Bien sûr, aujourd'hui, cela nous semble tout naturel, presque évident, mais à l'époque ! ... Que de combats il fallut mener ! Que de sarcasmes à encaisser ! Que d'incompréhensions à vaincre ! Et ce de la part de tous les échelons du Commandement dont beaucoup nous traitaient ironiquement d'amuseurs publics. Bien rares furent, à l'origine, les responsables vraiment convaincus de l'utilité de notre action, mais je dois dire ici que nous leur devons beaucoup car ils surent nous épauler avec ténacité et efficacité et mener avec nous le bon combat en toutes occasions. Qu'ils soient tous remerciés pour cet foi qu'ils ont ainsi affermie en nous : je pense au Commandant JAUREGUIBERRY, premier Directeur du F.E.F. TOULON nouvelle formule ; au Capitaine de Vaisseau BOURGOIN et à tant d'autres que je ne peux nommer tous, qui nous aidèrent dans notre tâche, tant à PARIS que dans les Régions Maritimes ou dans les diverses Unités de la Marine, convaincus de la justesse de notre combat non seulement en faveur de l'amélioration des conditions de vie du marin, mais aussi et surtout en faveur d'un épanouissement de la personne humaine sur le plan moral et culturel ; cet aspect « éducatif » (comme l'on disait alors) constituant en réalité la finalité essentielle de toute notre action, et la justification même de notre existence.

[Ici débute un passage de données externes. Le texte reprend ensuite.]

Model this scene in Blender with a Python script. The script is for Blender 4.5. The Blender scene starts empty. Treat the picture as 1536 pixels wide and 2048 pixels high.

Je revois aussi nos camarades disparus : BERGER, Lieutenant de Vaisseau de Réserve, et grand résistant, issu comme moi-même de la Marine Marchande, et fondateur du F.E.F. BREST au moment même où je fondais celui de CHERBOURG, mais avec des difficultés peut-être encore plus grandes ; l'ami BECK, Directeur du Foyer de la B.A.N. LARTIGUE, en Algérie, qui dut faire face en 1955-56 aux tentatives d'intimidation du F.L.N., lequel n'hésita pas a truffer, à plusieurs reprises, la porte de sa petite maison particulière, assez isolée, à TAFARAOUI, de rafales de mitraillette, mais qui tint bon, ainsi que sa famille, dans les conditions que l'on devine ; Elisabeth BOISSAT tragiquement disparue en service commandé dans la catastrophe aérienne de PREMIAN, le 25 novembre 1977, avec son Commandant en Second et tous ses "bons petits" du BAGAD du G.E.M. ST-MANDRIER et dont la Marine, pour perpétuer le souvenir, tint à baptiser de son nom le nouveau Foyer de son Unité.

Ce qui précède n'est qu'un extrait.